For back-end, I've chosen Typesafe Stack. It makes apps reactive and relatively easy to scale and maintain. And it's fun to code in Scala.

For front-end, I use Angular.js, previously it was knockout.js, YUI, Mootools, jquery, vanilla.

But with Angular.js I am really confused. Problem is not in a tool itself, but in the way the Web evolves.

The aim is to fasten application, make it more responsive, reactive, interactive. It leads us to single-page apps. Angular.js is good for it.

But.

For a modern app, it is extremely important to render first page ASAP. For single-page app, it cannot happen before resolving main template, then loading all the scripts, then launching app, routing request, then asking server for some REST resources, binding it into templates, and then showing it to the user.

A lot of network latency to wait for! A lot of sequential requests coming one after another.

So it takes looong time to see the content.
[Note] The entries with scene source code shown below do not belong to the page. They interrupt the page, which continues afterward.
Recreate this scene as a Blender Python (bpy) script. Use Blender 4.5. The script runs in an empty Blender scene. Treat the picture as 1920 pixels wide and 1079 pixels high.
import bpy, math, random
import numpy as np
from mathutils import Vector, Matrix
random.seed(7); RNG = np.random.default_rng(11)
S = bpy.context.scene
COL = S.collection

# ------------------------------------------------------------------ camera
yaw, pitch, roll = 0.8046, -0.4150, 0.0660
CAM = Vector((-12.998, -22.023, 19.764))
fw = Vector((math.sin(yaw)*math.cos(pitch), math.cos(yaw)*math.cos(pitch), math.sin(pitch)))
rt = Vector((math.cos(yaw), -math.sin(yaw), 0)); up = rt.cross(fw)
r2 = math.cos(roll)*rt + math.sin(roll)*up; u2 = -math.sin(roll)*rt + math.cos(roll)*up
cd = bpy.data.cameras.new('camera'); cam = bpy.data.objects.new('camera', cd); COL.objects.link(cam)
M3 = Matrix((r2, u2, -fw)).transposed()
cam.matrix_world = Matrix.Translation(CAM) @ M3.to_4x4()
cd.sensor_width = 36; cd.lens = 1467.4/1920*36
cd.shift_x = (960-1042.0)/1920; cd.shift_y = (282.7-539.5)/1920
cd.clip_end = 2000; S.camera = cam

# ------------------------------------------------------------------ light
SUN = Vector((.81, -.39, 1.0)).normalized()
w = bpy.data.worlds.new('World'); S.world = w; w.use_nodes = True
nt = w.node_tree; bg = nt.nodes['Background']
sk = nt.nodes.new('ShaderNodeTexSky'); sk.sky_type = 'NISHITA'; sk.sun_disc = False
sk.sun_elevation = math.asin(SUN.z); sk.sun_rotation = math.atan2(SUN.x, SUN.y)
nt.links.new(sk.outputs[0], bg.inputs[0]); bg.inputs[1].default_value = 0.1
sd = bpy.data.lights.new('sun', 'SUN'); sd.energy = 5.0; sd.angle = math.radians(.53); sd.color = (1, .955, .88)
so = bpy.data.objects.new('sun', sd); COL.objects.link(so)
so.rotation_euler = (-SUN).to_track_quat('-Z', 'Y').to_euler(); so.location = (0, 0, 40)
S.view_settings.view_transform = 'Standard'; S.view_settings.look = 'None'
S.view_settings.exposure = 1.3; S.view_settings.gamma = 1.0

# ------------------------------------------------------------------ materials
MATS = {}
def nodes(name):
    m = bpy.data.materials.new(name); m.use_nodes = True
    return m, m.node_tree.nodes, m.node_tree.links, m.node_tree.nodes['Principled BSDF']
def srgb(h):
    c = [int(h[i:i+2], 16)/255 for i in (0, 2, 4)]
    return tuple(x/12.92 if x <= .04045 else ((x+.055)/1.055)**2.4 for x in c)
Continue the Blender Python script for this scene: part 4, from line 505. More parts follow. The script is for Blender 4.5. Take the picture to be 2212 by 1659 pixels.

Also it makes it hard to be indexed via search engines, and limits accessibility (Reader mode in Safari usually doesn't respect markup generated by angular.js).

Well, one can solve the problem of searchability by tools like prerender.io. Ok, even if it looks ugly, but what's about the first page load?

I've heard that Twitter finally became to render content on back-end, and then wrap it with scripts. How?

I've seen some projects on node.js with the same purpose. They renders content with the same javascript that client actually gets, and fed it the result html. Then wraps it with, say, React.js triggers and codes, or even angular.js. But what if Node.js backend is not our choice?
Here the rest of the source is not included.